Fall 2002 Issue

Small amateur radio telescopes such as this one are springing up in backyard gardens all around the world as part of the Project Argus all-sky survey for signals of intelligent extra-terrestrial origin. (SETI League photo)

DR. SETI’s
STARSHIP

Searching For The Ultimate DX

 By Dr. H. Paul Shuch,* N6TX

 

Before its funding was terminated by Congress in 1993, NASA’s two-tined SETI (Search for Extra-Terrestrial Intelligence) program relied on a pair of distinct but complementary research elements: a targeted search of nearby Sun-like stars, and an all-sky survey for interesting signals of unknown origin.

The former, which involves aiming at likely candidate stars for long periods of time, is well suited to large, steerable dishes with their narrow beamwidths and high sensitivities.
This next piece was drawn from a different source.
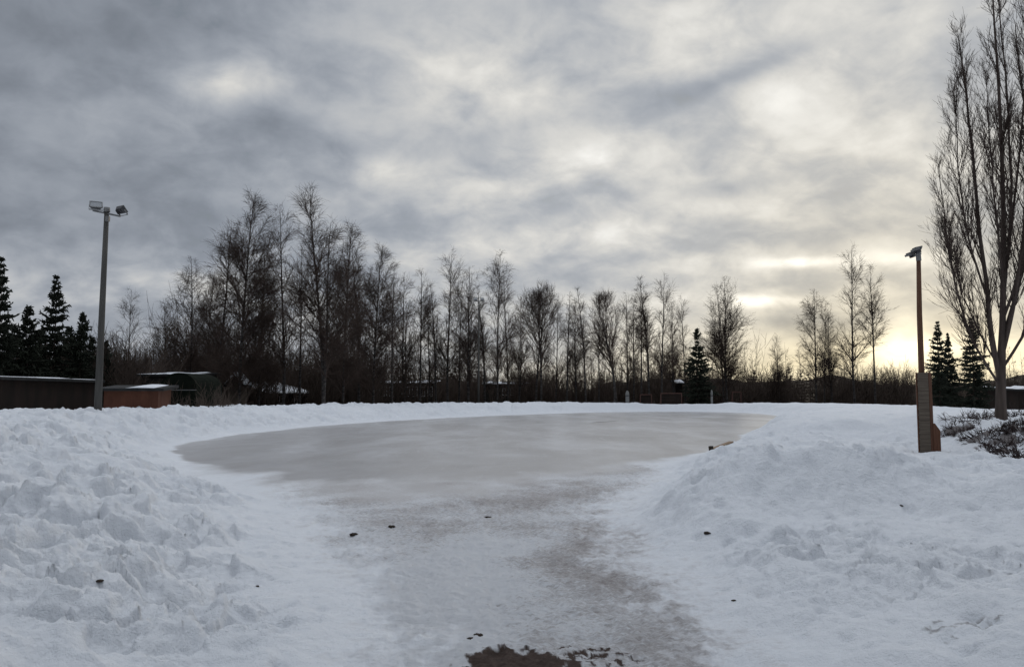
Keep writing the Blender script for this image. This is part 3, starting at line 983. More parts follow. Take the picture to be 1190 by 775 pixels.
def far_wood():
    rng = np.random.default_rng(9)
    protos = [spruce_arrays(200 + k, 8, 2.2, 11, 7, 5, r_tw=0.14)[1] for k in range(4)]
    bprot = []
    for k in range(3):
        t_, c_ = tree_birch(300 + k, 11, 0.15, 0.2, 22, 5, 4, -0.3, tw=0.02)
        for me in (t_, c_):
            nv = np.zeros(len(me.vertices) * 3, np.float32)
            me.vertices.foreach_get('co', nv)
            nq = np.zeros(len(me.loops), np.int32)
            me.loops.foreach_get('vertex_index', nq)
            bprot.append((nv.reshape(-1, 3).astype(float), nq.reshape(-1, 4)))
            bpy.data.meshes.remove(me)
    bprot = [join([bprot[2 * k], bprot[2 * k + 1]]) for k in range(3)]
    parts = []
    for i in range(330):
        px, Y = rng.uniform(-130, 1320), rng.uniform(150, 215)
        top = rng.uniform(429, 446) if px > 560 else rng.uniform(418, 440)
        x, _, zt = at(px, top, Y)
        v, q = protos[i % 4] if i % 4 == 0 else bprot[i % 3]
        s = zt / (8 if i % 4 == 0 else 10.4)
        parts.append((v * np.array([1.5 * s, 1.5 * s, s]) + np.array([x, Y, 0]), q))
    for i in range(70):
        px, Y = rng.uniform(100, 1250), rng.uniform(150, 200)
        top = rng.uniform(396, 428)
        x, _, zt = at(px, top, Y)
        v, q = bprot[i % 3]
        s = zt / 11
        parts.append((v * s + np.array([x, Y, 0]), q))
    v, q = join(parts)
    tag(obj('distant_forest', mesh_np('distant_forest', v, q, M['thicket'])), 'dark far-off wood closing the view behind the trees', None, None, 'stuff')


far_wood()


# ------------------------------------------------------------------ floodlight poles
def floodlight(parent, loc, rz, rx, size=(0.45, 0.14, 0.31)):
    """rectangular floodlight: housing (> cooling fins), glass and bracket; it looks along its local -Y"""
    from mathutils import Euler
    w, d, h = size
    b = MB()
    # tapered housing
    n = [(-w / 2, -d / 2, -h / 2), (w / 2, -d / 2, -h / 2), (w / 2, -d / 2, h / 2), (-w / 2, -d / 2, h / 2),
         (-w * .36, d / 2, -h * .34), (w * .36, d / 2, -h * .34), (w * .36, d / 2, h * .34), (-w * .36, d / 2, h * .34)]
    b.v = list(n)
    b.f = [(0, 1, 2, 3), (7, 6, 5, 4), (0, 4, 5, 1), (1, 5, 6, 2), (2, 6, 7, 3), (3, 7, 4, 0)]
    for k in range(5):
        b.box(((k - 2) * w * 0.13, d / 2 + 0.028, 0), (0.012, 0.07, h * 0.6))
    ho = b.build('lamp_housing', M['lamp_case'], parent)
    ho.location = loc
    ho.rotation_euler = (rx, 0, rz)
    g = MB().box((0, -d / 2 - 0.006, 0), (w * 0.9, 0.012, h * 0.86))
    g.build('lamp_glass', M['lamp_glass'], ho)
    f = MB()
    for s in (-1, 1):
        f.box((s * (w / 2 - .01), -d / 2 - 0.01, 0), (0.03, 0.03, h))
        f.box((0, -d / 2 - 0.01, s * (h / 2 - .01)), (w - 0.06, 0.03, 0.03))
    f.build('lamp_rim', M['steel'], ho)
    k = MB()
    for s in (-1, 1):
        k.box((s * (w / 2 + 0.014), 0.0, -h * 0.32), (0.012, 0.05, h * 0.72))
    k.box((0, 0.0, -h * 0.70), (w + 0.04, 0.05, 0.012))
    k.build('bracket', M['steel'], ho)
    return ho


def grey_pole():
    Y = 31.0
    x, _, zt = at(115, 246, Y)
    xb, _, _ = at(113.5, 482, Y)
    z0 = height(xb, Y)
    root = empty('floodlight_pole', (xb, Y, z0 - 0.3))
    Hh = zt - z0 + 0.3
    tilt = x - xb
    MB().tube([(0, 0, 0), (0.01, 0, Hh * 0.5), (0.04, 0, Hh)], [0.145, 0.115, 0.088], 14).build('pole', M['concrete_pole'], root, True)
    MB().tube([(0.04, 0, Hh - 0.02), (0.04, 0, Hh + 0.16)], [0.125, 0.115], 14).build('pole_cap', M['steel'], root, True)
    MB().box((0.05, -0.02, Hh - 0.08), (1.1, 0.07, 0.06), ry=R(12)).build('crossarm', M['steel'], root)
    MB().box((0.16, -0.14, Hh - 0.32), (0.13, 0.12, 0.2)).build('junction_box', M['steel'], root)
    floodlight(root, (-0.36, -0.06, Hh + 0.21), R(28), R(-34))
    floodlight(root, (0.62, -0.06, Hh + 0.03), R(148), R(-40))
    tag(root, 'tall grey floodlight pole with two tilted lamps on a crossarm behind the snow bank', 'floodlight')


def brown_pole():
    Y = 20.0
    xb, _, _ = at(1073.5, 500, Y)
    x, _, zt = at(1066, 294, Y)
    z0 = height(xb, Y) - 0.06
    root = empty('floodlight_pole', (xb, Y, z0))
    Hh = zt - z0
    dx = x - xb
    MB().tube([(0.02, 0, -0.2), (0.0, 0, Hh * 0.35), (dx * 0.55, 0, Hh * 0.7), (dx + 0.03, 0, Hh)], [0.085, 0.072, 0.062, 0.05], 12).build('pole', M['wood_pole'], root, True)
    MB().tube([(dx + .03, 0, Hh - .2), (dx + .02, 0, Hh + .03)], [0.062, 0.06], 12).build('pole_cap', M['steel'], root, True)
    MB().box((dx - 0.03, 0, Hh - 0.05), (0.06, 0.4, 0.04)).build('crossarm', M['steel'], root)
    floodlight(root, (dx - 0.05, -0.12, Hh + 0.07), R(-96), R(-78), (0.22, 0.06, 0.17))
    floodlight(root, (dx - 0.07, 0.16, Hh + 0.0), R(-84), R(-70), (0.20, 0.06, 0.15))
    # board casing round the foot of the pole: weathered boards on one face, brown boards on the next
    zc = at(1070, 433, Y)[2] - z0
    ang = R(24)
    ca, sa = math.cos(ang), math.sin(ang)

    def face(mat, nm, p0, p1, top0, top1, boards, horizontal=False):
        m = MB()
        L_ = math.hypot(p1[0] - p0[0], p1[1] - p0[1])
        a = math.atan2(p1[1] - p0[1], p1[0] - p0[0])
        if horizontal:
            k = int((top0 + 0.3) / 0.145)
            hh = (top0 + 0.3) / k
            for i in range(k):
                m.box(((p0[0] + p1[0]) / 2, (p0[1] + p1[1]) / 2, -0.3 + hh * (i + 0.5)), (L_, 0.028 + 0.004 * random.random(), hh - 0.004), rz=a + random.uniform(-.012, .012))
        else:
            for i in range(boards):
                t = (i + 0.5) / boards
                tp = top0 + (top1 - top0) * t + random.uniform(-0.015, 0.015)
                m.box((p0[0] + (p1[0] - p0[0]) * t, p0[1] + (p1[1] - p0[1]) * t, (tp - 0.3) / 2), (L_ / boards - 0.008, 0.028, tp + 0.3), rz=a)
        m.build(nm, mat, root, bevel=0.003)
    c = [(-0.155, -0.10), (0.06, -0.20), (0.17, 0.06), (-0.06, 0.16)]
    face(M['plank_side'], 'board_casing', c[0], c[1], zc, zc, 1, True)
    face(M['plank_brown'], 'board_casing', c[1], (0.172, -0.12), zc + 0.0, zc - 0.01, 2)
    face(M['plank_brown'], 'board_casing', (0.172, -0.12), (0.2, 0.08), zc - 0.02, zc - 0.02, 2)
    face(M['plank_side'], 'board_casing', (0.2, 0.09), c[3], zc, zc, 1, True)
    face(M['plank_brown'], 'board_casing', c[3], (-0.17, -0.08), zc, zc, 2)
    # low side box with a sloping top
    zs = at(1080, 493, Y)[2] - z0
    m = MB()
    m.prism([(0.15, -0.3), (0.325, -0.3), (0.325, zs - 0.15), (0.20, zs + 0.03), (0.15, zs + 0.03)], 0, 2, -0.165, 0.13, 1)
    m.build('side_box', M['plank_brown'], root, bevel=0.003)
    tag(root, 'thin brown floodlight pole with small lamps, its foot boxed in weathered boards', 'floodlight')


grey_pole()
brown_pole()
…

Frank Drake’s Project Ozma effort of 1960, which we discussed in the summer issue of CQ VHF, was a targeted search, concentrating on two nearby sun-like stars for evidence of technological life.

It was a sensible way to launch modern SETI. After all, if we guess right as to which stars constitute likely candidates, the targeted search will provide us with the greatest likelihood of immediate success. However, we know of only a limited number of relatively nearby candidate stars. Thus, concentrating our search in their direction may cause us to miss an equally good star of which we happen to be unaware.

An all-sky survey, on the other hand, makes no a priori assumptions as to the most likely direction to explore. The sky survey seeks to sweep out the entire sky as seen from a given location. No antenna tracking is required because it is the entire sky, rather than individual stars, which we scan. While target-search antennas must constantly be moved, sky-survey radio telescopes are operated in what is called drift-scan, or meridian transit mode. It is the Earth’s rotation which turns them.

The best known of all the all-sky surveys was conducted for a quarter of a century from the Big Ear radio telescope, built by the late Dr. John Kraus, W8JK, at the Ohio State University radio observatory. That telescope sadly is gone now, an historical loss which will be the subject of a future column.